**SUPPLIED DATA:**

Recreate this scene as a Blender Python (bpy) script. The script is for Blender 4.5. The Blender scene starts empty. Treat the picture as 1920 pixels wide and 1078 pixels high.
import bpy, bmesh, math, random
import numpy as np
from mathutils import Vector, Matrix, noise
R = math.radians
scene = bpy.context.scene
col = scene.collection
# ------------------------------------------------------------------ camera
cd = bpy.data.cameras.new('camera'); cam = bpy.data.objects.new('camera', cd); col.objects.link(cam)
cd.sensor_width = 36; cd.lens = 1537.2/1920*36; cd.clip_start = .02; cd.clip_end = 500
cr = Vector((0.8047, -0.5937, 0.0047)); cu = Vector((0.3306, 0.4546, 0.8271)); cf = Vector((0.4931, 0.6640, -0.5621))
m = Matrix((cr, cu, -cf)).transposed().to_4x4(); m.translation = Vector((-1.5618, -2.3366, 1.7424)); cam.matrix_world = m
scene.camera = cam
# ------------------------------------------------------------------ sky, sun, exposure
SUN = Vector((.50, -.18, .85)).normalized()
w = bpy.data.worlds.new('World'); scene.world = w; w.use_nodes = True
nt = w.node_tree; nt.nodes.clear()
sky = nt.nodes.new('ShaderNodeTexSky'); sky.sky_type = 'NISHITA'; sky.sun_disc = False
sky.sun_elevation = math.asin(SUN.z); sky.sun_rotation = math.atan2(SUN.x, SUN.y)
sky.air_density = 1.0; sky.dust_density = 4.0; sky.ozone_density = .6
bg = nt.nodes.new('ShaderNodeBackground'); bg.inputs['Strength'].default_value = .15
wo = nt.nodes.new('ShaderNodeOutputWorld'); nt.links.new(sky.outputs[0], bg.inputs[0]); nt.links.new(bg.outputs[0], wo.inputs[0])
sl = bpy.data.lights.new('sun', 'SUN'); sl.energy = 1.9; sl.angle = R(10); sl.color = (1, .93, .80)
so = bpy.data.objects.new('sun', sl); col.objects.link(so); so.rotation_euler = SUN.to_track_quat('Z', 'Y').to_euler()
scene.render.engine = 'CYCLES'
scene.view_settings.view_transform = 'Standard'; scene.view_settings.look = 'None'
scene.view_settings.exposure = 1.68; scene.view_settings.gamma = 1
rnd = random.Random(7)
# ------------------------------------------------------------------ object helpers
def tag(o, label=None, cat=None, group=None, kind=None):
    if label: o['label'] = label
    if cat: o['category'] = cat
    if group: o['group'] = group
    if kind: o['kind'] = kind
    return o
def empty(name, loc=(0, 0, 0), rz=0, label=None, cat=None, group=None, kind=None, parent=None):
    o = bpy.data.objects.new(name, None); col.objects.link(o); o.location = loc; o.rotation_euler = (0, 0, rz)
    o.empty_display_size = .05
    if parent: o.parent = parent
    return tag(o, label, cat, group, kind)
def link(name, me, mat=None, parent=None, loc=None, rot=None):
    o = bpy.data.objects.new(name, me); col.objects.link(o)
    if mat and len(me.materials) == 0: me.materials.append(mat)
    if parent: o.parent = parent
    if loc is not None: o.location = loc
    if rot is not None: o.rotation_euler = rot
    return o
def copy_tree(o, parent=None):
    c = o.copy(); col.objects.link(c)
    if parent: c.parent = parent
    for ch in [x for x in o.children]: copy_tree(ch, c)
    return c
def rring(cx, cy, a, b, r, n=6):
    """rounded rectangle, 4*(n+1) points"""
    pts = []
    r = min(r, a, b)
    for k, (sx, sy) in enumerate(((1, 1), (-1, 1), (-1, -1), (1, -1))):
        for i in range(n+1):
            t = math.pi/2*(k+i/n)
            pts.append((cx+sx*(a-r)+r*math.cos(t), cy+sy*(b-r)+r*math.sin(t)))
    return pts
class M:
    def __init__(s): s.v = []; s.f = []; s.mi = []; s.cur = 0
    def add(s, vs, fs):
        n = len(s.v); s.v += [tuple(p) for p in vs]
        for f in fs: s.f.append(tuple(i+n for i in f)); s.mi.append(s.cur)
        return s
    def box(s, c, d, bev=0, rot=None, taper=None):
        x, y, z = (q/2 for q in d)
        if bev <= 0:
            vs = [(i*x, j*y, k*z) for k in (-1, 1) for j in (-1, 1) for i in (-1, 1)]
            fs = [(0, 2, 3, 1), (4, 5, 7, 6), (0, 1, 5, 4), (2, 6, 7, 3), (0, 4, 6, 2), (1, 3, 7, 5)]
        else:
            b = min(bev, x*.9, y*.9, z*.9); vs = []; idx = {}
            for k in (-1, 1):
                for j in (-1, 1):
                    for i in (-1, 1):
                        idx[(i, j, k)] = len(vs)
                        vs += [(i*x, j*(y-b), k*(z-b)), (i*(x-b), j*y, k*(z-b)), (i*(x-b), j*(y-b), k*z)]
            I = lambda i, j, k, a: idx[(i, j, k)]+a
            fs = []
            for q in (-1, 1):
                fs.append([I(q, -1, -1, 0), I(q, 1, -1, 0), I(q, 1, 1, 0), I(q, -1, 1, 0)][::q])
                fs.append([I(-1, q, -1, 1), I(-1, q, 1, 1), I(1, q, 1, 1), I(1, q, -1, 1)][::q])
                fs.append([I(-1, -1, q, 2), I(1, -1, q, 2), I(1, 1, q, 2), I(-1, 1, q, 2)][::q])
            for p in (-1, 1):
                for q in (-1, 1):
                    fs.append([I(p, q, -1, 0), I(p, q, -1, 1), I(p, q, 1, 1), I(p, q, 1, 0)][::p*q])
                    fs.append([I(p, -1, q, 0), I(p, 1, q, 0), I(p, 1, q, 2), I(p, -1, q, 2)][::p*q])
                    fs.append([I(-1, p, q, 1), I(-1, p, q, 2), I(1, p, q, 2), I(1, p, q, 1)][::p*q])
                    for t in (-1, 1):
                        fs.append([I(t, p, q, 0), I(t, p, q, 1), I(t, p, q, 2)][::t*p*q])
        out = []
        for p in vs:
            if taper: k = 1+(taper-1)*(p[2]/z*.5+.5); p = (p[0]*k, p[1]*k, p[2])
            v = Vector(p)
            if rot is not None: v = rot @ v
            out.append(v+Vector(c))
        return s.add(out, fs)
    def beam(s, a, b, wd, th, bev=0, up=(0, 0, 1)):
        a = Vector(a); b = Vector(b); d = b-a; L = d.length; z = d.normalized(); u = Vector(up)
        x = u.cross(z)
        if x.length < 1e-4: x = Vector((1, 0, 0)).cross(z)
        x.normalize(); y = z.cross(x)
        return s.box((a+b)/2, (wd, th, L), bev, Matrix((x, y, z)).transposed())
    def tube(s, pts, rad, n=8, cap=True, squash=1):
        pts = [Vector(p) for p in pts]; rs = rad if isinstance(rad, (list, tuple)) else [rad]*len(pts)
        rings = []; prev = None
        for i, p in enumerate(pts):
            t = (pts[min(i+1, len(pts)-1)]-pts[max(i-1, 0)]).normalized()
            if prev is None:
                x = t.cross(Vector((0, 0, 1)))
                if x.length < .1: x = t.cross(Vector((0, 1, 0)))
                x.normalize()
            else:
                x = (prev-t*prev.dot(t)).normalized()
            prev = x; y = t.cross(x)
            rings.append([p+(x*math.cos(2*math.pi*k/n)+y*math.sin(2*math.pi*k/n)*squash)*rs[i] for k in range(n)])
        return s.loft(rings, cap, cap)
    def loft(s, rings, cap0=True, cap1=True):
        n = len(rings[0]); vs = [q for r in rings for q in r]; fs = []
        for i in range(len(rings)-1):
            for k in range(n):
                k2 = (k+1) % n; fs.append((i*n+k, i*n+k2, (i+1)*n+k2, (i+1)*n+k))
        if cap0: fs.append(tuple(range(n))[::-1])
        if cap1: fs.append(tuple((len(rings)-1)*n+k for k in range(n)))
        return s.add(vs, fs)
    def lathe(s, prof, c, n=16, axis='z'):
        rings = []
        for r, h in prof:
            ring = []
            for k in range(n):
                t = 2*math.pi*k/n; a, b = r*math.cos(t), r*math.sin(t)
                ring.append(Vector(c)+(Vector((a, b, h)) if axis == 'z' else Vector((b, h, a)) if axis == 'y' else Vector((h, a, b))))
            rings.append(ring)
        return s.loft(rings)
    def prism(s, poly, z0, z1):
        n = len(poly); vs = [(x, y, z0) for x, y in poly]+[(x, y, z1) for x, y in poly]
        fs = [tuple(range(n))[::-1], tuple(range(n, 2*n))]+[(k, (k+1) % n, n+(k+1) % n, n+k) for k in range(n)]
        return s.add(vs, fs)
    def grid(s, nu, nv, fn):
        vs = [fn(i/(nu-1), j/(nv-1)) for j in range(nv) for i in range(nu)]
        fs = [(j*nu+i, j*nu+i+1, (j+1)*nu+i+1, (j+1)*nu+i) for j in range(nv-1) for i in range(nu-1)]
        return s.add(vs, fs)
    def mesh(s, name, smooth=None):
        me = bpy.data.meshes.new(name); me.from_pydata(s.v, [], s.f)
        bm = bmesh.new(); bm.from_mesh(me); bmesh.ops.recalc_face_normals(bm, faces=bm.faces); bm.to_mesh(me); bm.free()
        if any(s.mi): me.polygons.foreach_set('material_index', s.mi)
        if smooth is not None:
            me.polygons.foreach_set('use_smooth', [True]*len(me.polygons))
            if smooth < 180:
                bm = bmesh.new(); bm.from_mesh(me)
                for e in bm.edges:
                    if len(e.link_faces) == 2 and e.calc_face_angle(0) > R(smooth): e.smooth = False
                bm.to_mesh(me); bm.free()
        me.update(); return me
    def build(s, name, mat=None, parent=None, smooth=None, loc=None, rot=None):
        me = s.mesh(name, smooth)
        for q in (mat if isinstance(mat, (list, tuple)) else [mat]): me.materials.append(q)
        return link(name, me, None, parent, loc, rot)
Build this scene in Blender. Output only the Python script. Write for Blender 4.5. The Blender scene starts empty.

**WRITTEN EXERCISE:** Select every line above that contains the word "Python", and copy it.

**REPLY TO THE EXERCISE:**
Recreate this scene as a Blender Python (bpy) script. The script is for Blender 4.5. The Blender scene starts empty. Treat the picture as 1920 pixels wide and 1078 pixels high.
Build this scene in Blender. Output only the Python script. Write for Blender 4.5. The Blender scene starts empty.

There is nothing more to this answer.